Hundreds Dead, But Nobody to Blame
PRIME Minister Abhisit Vejjajiva has promised ''no repeats'' of the military policy of towing Rohingya boat people out to sea and abandoning them.
But he also said in an interview with the Sunday Morning Post newspaper in Hong Kong that internal investigations had cleared the officials involved.
He added that the military unit at the heart of the policy would continue to handle refugee arrivals.
''[The Internal Security Operations Command] will have to handle it but they will have operating procedures that will not repeat this situation where all these allegations happen,'' he told Greg Torode of the Sunday Morning Post.
"We've gone to great lengths to get the facts . . . we established that there had been cases where boats were made to drift to other shores, but I've also been informed in all such cases there was food and water supplied.
''We don't find evidence of the kind of abuses that are alleged, tying people, throwing them into the water.''
Asked if future arrivals would be towed out to sea, Mr Abhisit said: ''No repeats, no repeats, we don't want to see it.
''I think there is now a good understanding among the people responsible that they will have to be very responsible.''
The island where boat people were being held in secret off Ranong province, north of Phuket and Phang Nga, was first revealed by Phuketwan on January 9.
In articles that followed in the South China Morning Post in Hong Kong, the secret army policy of towing them to sea in unpowered boats was exposed.
At least 1190 were abandoned and hundreds died, the newspaper discovered. Survivors rescued in Indian and Indonesian waters told horrific tales of starvation and thirst.
In February, the Post submitted a dossier of evidence to Thai authorities in Hong Kong, including photographs of the regional head of ISOC overseeing the secret processing of Rohingya detainees.
The evidence was resubmitted to Mr Abhisit's staff on Friday at his request, Torode wrote. The PM said Thailand was determined to find a regional solution to the issue.
Nothing has been said publicly by Government officials about the Department of Special Investigations probe that was supposed to target the people-traffickers behind the mistreatment of the boat people and others brought down from Burma and Bangladesh.
An expert with an NGO in Kuala Lumpur recently told Phuketwan that boat people are constantly abused and frequently sold across Malaysia's border with Thailand as indentured laborers or, in some cases, as sex slaves.
The relevance of the trade to the holiday island of Phuket became apparent in April last year when 54 illegal Burmese laborers were found suffocated in a container truck bound for the island.
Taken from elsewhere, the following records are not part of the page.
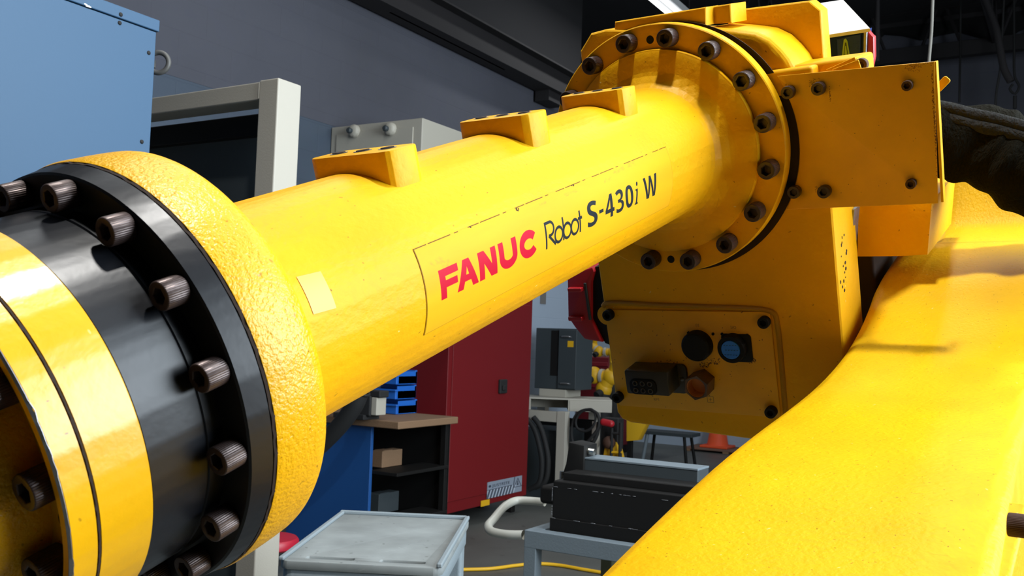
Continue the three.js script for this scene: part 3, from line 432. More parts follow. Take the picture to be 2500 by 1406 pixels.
// the upper arm in front: lofted rounded box
{
  const st = [[1.02, -0.30, 0.215, 0.50], [0.96, -0.235, 0.218, 0.506], [0.85, -0.226, 0.22, 0.506], [0.714, -0.229, 0.223, 0.504], [0.60, -0.233, 0.226, 0.500], [0.485, -0.239, 0.230, 0.495], [0.38, -0.251, 0.232, 0.489], [0.28, -0.265, 0.234, 0.484], [0.19, -0.277, 0.235, 0.480], [0.119, -0.284, 0.235, 0.478], [0.05, -0.287, 0.235, 0.476], [0.0, -0.2865, 0.235, 0.475], [-0.05, -0.282, 0.235, 0.475], [-0.095, -0.275, 0.235, 0.475], [-0.14, -0.264, 0.235, 0.475], [-0.178, -0.252, 0.235, 0.475], [-0.23, -0.243, 0.236, 0.475], [-0.30, -0.238, 0.2365, 0.475], [-0.345, -0.236, 0.238, 0.475], [-0.356, -0.235, 0.250, 0.475], [-0.362, -0.234, 0.280, 0.475], [-0.40, -0.232, 0.285, 0.475], [-0.435, -0.227, 0.286, 0.475], [-0.46, -0.205, 0.287, 0.475], [-0.485, -0.175, 0.288, 0.475], [-0.51, -0.143, 0.289, 0.475], [-0.53, -0.12, 0.290, 0.475], [-0.57, -0.105, 0.291, 0.475]];
  const fine_ = []; for (let i = 0; i + 1 < st.length; i++) for (let k = 0; k < 3; k++) { const t = k / 3, c = (j, q) => st[Math.max(0, Math.min(st.length - 1, j))][q]; fine_.push([0, 1, 2, 3].map((q) => { const a = c(i - 1, q), b = c(i, q), d = c(i + 1, q), e = c(i + 2, q), m0 = (d - a) / 2, m1 = (e - b) / 2, t2 = t * t, t3 = t2 * t; return (2 * t3 - 3 * t2 + 1) * b + (t3 - 2 * t2 + t) * m0 + (-2 * t3 + 3 * t2) * d + (t3 - t2) * m1; })); } fine_.push(st[st.length - 1]);
  const sec = ([s, y, x0, x1], i) => {
    const r = 0.024, rR = 0.016, dep = 0.17, o = []; const prev = fine_[Math.max(0, i - 1)], next = fine_[Math.min(fine_.length - 1, i + 1)]; let ny = -(next[0] - prev[0]), nz = (next[1] - prev[1]); const L = Math.hypot(ny, nz); ny /= L; nz /= L; if (ny < 0) { ny = -ny; nz = -nz; }
    const P = (x, d) => o.push([x, y - d * Math.max(ny, 0.15), s - d * nz * 0.6]);
    P(x0 + 0.01, dep); P(x0, dep - 0.01); P(x0, r * 1.6); for (let k = 0; k <= 8; k++) { const a = k / 8 * Math.PI / 2; P(x0 + r - r * Math.cos(a), r - r * Math.sin(a)); } for (let k = 1; k < 6; k++) P(x0 + r + (x1 - x0 - r - rR) * k / 6, 0);
    for (let k = 0; k <= 6; k++) { const a = k / 6 * Math.PI / 2; P(x1 - rR + rR * Math.sin(a), rR - rR * Math.cos(a)); } P(x1, dep - 0.01); P(x1 - 0.01, dep); return o;
  };
  const S = fine_.map(sec), n = S[0].length, pos = [], uv = []; const len = [0]; for (let i = 1; i < fine_.length; i++) len.push(len[i - 1] + Math.hypot(fine_[i][0] - fine_[i - 1][0], fine_[i][1] - fine_[i - 1][1]));
  const W0 = []; S[0].forEach((p, k) => W0.push(k ? W0[k - 1] + Math.hypot(p[0] - S[0][k - 1][0], p[1] - S[0][k - 1][1]) : 0)); W0.push(W0[n - 1] + 0.28);
  for (let i = 0; i + 1 < S.length; i++) for (let k = 0; k < n; k++) { const k1 = (k + 1) % n, a = S[i][k], b = S[i][k1], c = S[i + 1][k1], d = S[i + 1][k]; pos.push(...a, ...b, ...c, ...a, ...c, ...d); uv.push(W0[k], len[i], W0[k + 1], len[i], W0[k + 1], len[i + 1], W0[k], len[i], W0[k + 1], len[i + 1], W0[k], len[i + 1]); }
  for (const [q, f] of [[S[0], 1], [S[S.length - 1], 0]]) for (let k = 1; k + 1 < n; k++) { const t = f ? [q[0], q[k + 1], q[k]] : [q[0], q[k], q[k + 1]]; t.forEach((p) => { pos.push(...p); uv.push(p[0], p[1]); }); }
  const g = new THREE.BufferGeometry(); g.setAttribute('position', new THREE.Float32BufferAttribute(pos, 3)); g.setAttribute('uv', new THREE.Float32BufferAttribute(uv, 2));
  const arm = rpart('upper_arm', toCreasedNormals(g, 0.7), M.arm, 'broad yellow upper arm in the foreground');
  part('side_pad', box2(0.484, 0.507, -0.305, -0.250, 0.472, 0.80, 0.004), M.arm, arm); const bg = boltGeo(0.0085, 0.012); bg.rotateY(Math.PI / 2); const bp = onRobot(2464, 1280, 'x', 0.507); bg.translate(0.506, bp.y, bp.z); part('bolt', bg, M.rust, arm);
  // turret and pedestal under the near end, below the picture
  const b0 = V(0.36, -0.36, 0.86).applyMatrix4(ROB), foot = new THREE.Matrix4().makeTranslation(-footL.x, 0, -footL.z);
  const ped = part('pedestal', turned([[0.26, 0], [0.26, 0.04], [0.19, 0.07], [0.17, 0.5], [0.13, b0.y - 0.16], [0.10, b0.y - 0.10]], 64, 0.5), M.arm, robot); ped.rotation.x = -Math.PI / 2; ped.position.set(b0.x - footL.x, 0, b0.z - footL.z);
}
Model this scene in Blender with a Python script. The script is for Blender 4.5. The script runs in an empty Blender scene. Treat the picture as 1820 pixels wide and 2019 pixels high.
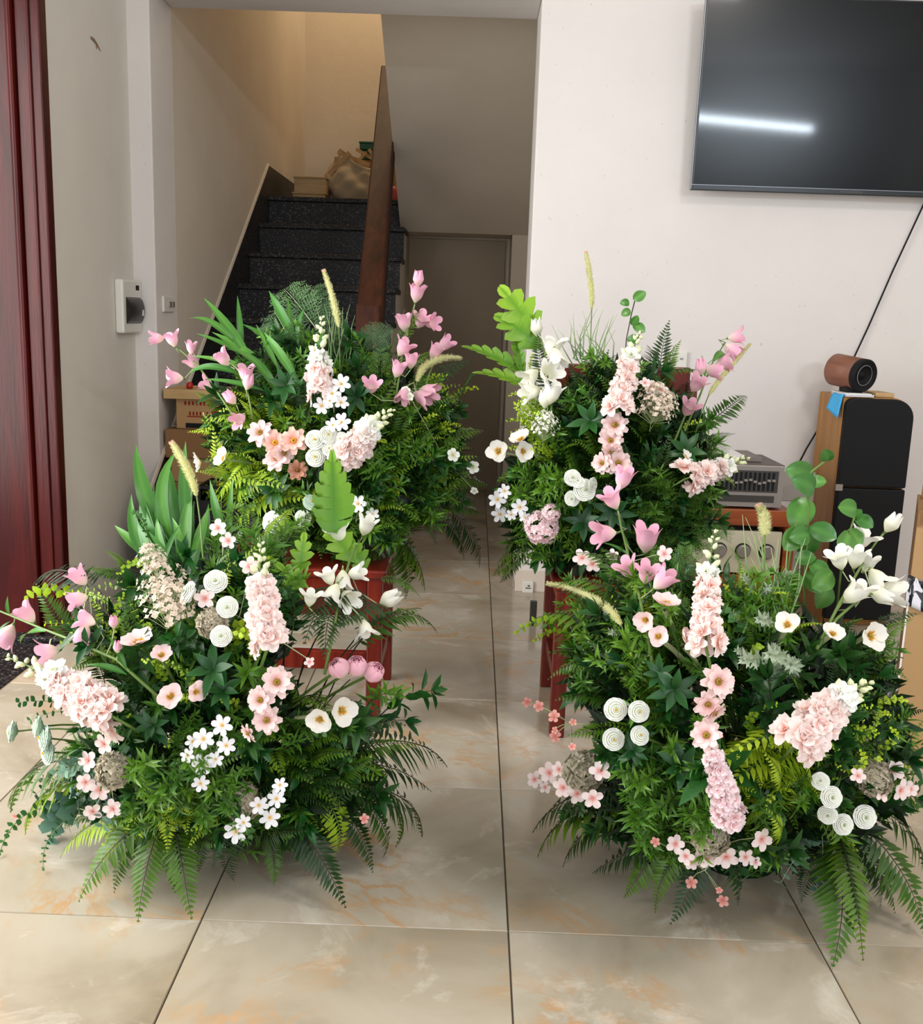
import bpy, bmesh, math, random
import numpy as np
from mathutils import Vector, Matrix, noise

random.seed(7)
SC = bpy.context.scene
COL = SC.collection
PI = math.pi

# ------------------------------------------------------------------ camera
FPX, PITCH, YAW, ROLL, HC = 1983.6, 0.192627, -0.0074084, 0.0338132, 1.174035
CX, CY = 910.0, 1009.5
_F = Vector((math.sin(YAW) * math.cos(PITCH), math.cos(YAW) * math.cos(PITCH), -math.sin(PITCH)))
_R0 = Vector((math.cos(YAW), -math.sin(YAW), 0.0))
_U0 = _R0.cross(_F)
_R = math.cos(ROLL) * _R0 + math.sin(ROLL) * _U0
_U = -math.sin(ROLL) * _R0 + math.cos(ROLL) * _U0
CAMPOS = Vector((0, 0, HC))
cam_d = bpy.data.cameras.new('camera')
cam_d.sensor_fit = 'HORIZONTAL'
cam_d.sensor_width = 36.0
cam_d.lens = FPX * 36.0 / 1820.0
cam_d.clip_start = 0.05
cam = bpy.data.objects.new('camera', cam_d)
COL.objects.link(cam)
cam.matrix_world = Matrix(((_R.x, _U.x, -_F.x, 0), (_R.y, _U.y, -_F.y, 0), (_R.z, _U.z, -_F.z, HC), (0, 0, 0, 1)))
SC.camera = cam

# ------------------------------------------------------------------ light and exposure
SC.view_settings.view_transform = 'Standard'
SC.view_settings.look = 'None'
SC.view_settings.gamma = 1.0
SC.view_settings.use_curve_mapping = False
SC.view_settings.exposure = 0.0
world = bpy.data.worlds.new('world')
SC.world = world
world.use_nodes = True
world.node_tree.nodes['Background'].inputs[0].default_value = (0.80, 0.90, 1.0, 1)
world.node_tree.nodes['Background'].inputs[1].default_value = 1.0


def area_light(name, loc, target, sx, sy, power, color):
    d = bpy.data.lights.new(name, 'AREA')
    d.shape = 'RECTANGLE'
    d.size, d.size_y = sx, sy
    d.energy = power
    d.color = color
    o = bpy.data.objects.new(name, d)
    COL.objects.link(o)
    o.location = loc
    o.rotation_euler = (Vector(target) - Vector(loc)).to_track_quat('-Z', 'Y').to_euler()
    return o


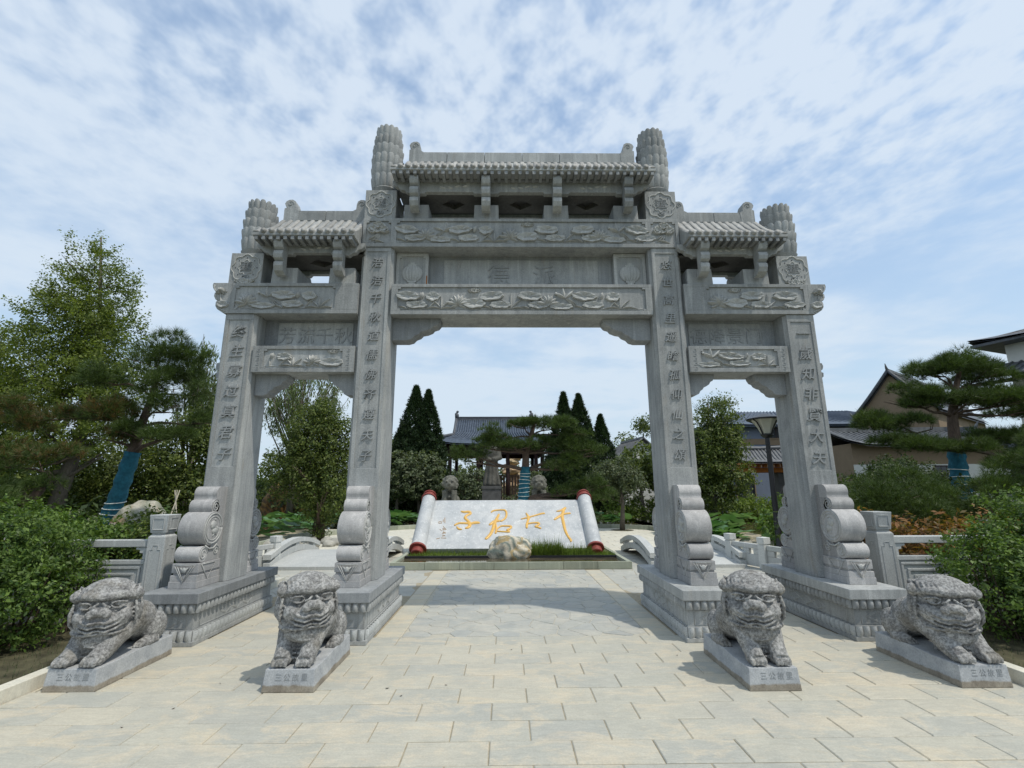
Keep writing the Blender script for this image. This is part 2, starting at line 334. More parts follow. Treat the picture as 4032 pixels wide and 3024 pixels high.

Ironically, revelations of the Thai military push backs of boat people by Phuketwan and the Post appear to have ended the quest by Rohingya to reach Thailand and proceed to Malaysia on foot.
While there are rumors that Thailand now intercepts boat people in international waters, provides additional food and drink, and urges them on to other destinations, Phuketwan has not been able to confirm this as fact.
There have been several occasions on which senior-level politicians from countries affected by the issue of the boat people have met and talked, but no long-term solutions to their plight have been proposed.
With the arrival of the annual monsoons, the so-called sailing season has now ended and will not resume until November.